Galen Weston-owned developer to replace Toronto supermarket with condos
A substantial condominium development could soon replace a grocery store next to Woodbine subway station in Toronto, including a tower now planned to rise twice as tall as initially proposed a few years earlier.
Plans are in motion to redevelop an assembly of properties spanning from 2078-2106 Danforth Avenue and wrapping around Woodbine to include 985 Woodbine Avenue, a site home to a Valu-Mart supermarket, as well as a parking lot to the northeast fronting Strathmore Blvd. and Cedarvale Ave.
The proposal from the Weston family-owned Choice Properties REIT seeks to level the existing buildings on site and replace them with a pair of residential buildings containing 632 condominium units and 28 rentals.
A previous plan dating back to early 2019 called for a pair of buildings reaching heights of 15 and 9 storeys. The current plan, resubmitted at the tail end of 2023, more than doubles the ask of the taller building from the proposal tabled years earlier, with the updated scheme proposing heights of 35 and 10 storeys.

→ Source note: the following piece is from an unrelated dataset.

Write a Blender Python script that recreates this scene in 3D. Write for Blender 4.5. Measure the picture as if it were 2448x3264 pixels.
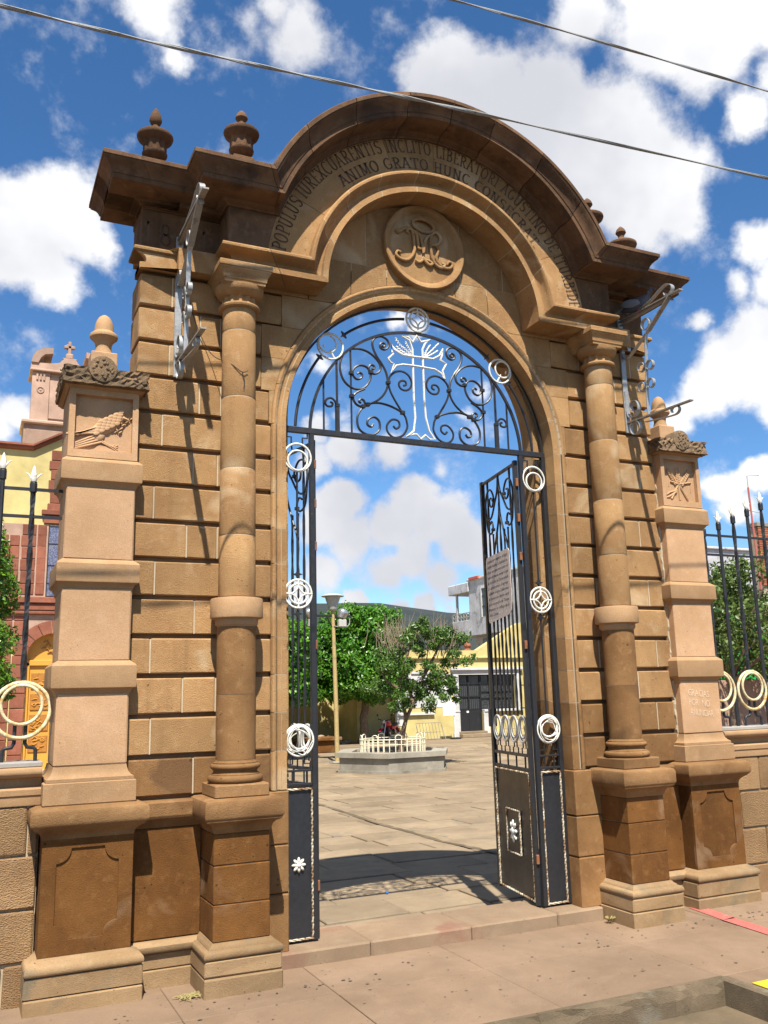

A full redesign scraps the previous vision from Turner Fleischer Architects for a more fleshed-out design from architects superkül featuring a mix of typologies and finishes that break up the massing of the development into more digestible volumes.
The vast increase in proposed density comes amid a provincial push to implement Transit Oriented Communities on lands adjacent to planned and existing rapid transit routes, including the TTC's Line 2 Bloor-Danforth that runs right next door to this proposal site.
While the existing grocery store would be demolished pending approval of the proposal, there are hints that the developer intends to open a new grocery store on this site in the future.
A retail component of 2,148 square metres includes two retail spaces, one of which measures a generous 1,625 square metres — more than enough space to house a smaller-format grocery store.
While the proposal's density and inclusion of rental housing are positives, the attached parking component seems out of step with the entire reasoning behind transit-oriented development and the increased height being asked of planners.
The plan calls for an underground parking garage housing 152 parking spaces for residents and visitors, who could realistically board a train in the adjacent Woodbine Station in the same amount of time needed to find their cars and exit a parking garage.
In addition to the parking spaces, a whopping 740 bicycle parking spaces are included in the mix.